I believe most of China’s homegrown future brands are going to flourish regionally and not nationally. The country is so big, there’s so much opportunity, and the distribution networks and infrastructure (outside port towns and superhighways) aren’t that great. Building a strong regional brand first is not only cheaper, but it’s also more relevant to the target audience.
Mario:
Your readers might be interested in James McGregor’s “One Billion Customers”. It talks about Chinese culture, which ultimately is a very powerful ally if you understand it (or try to). Last year I met Shelly Lazarus, from Ogilvy & Mather, the agency that got China first.
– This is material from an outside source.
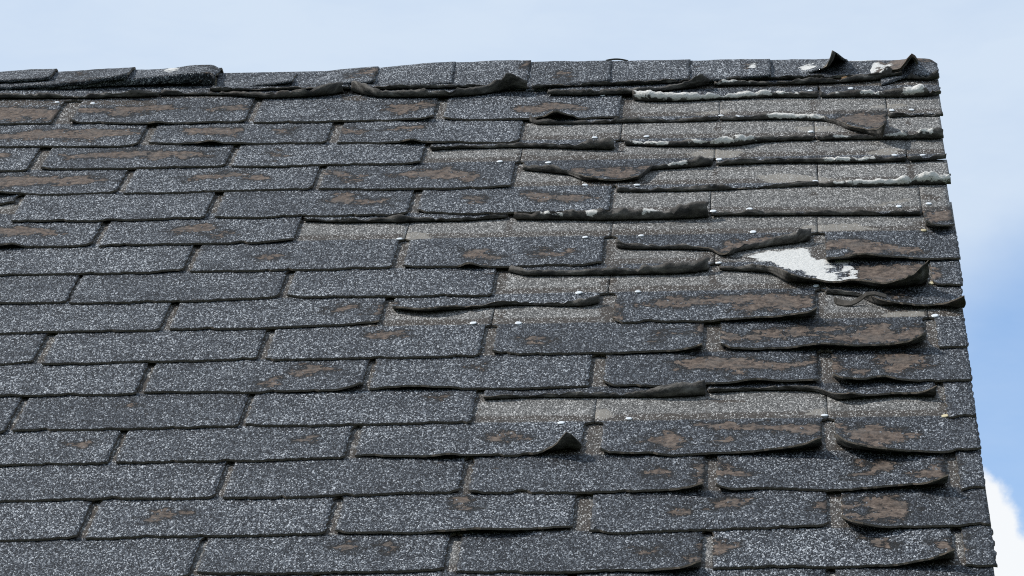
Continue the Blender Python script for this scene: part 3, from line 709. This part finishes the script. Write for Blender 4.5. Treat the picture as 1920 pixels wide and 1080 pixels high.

I also blogged about China and piracy by relating a conversation with Dr. James Chan — which goes back to understanding culture and, yes, working on developing a very strong quality brand message. Here’s the link http://conversationagent.typepad.com/conversation_agent/2007/05/piracy_an_inter.html
Your point to regional and relevancy is well taken.
I remember that conversation you posted from Dr. Chan. One would think that it might seem quite difficult to build a brand with hypercompetition and copying going on everywhere. However, this condition gives greater importance then on Guanxi, and the power of forming relationships with retail buyers.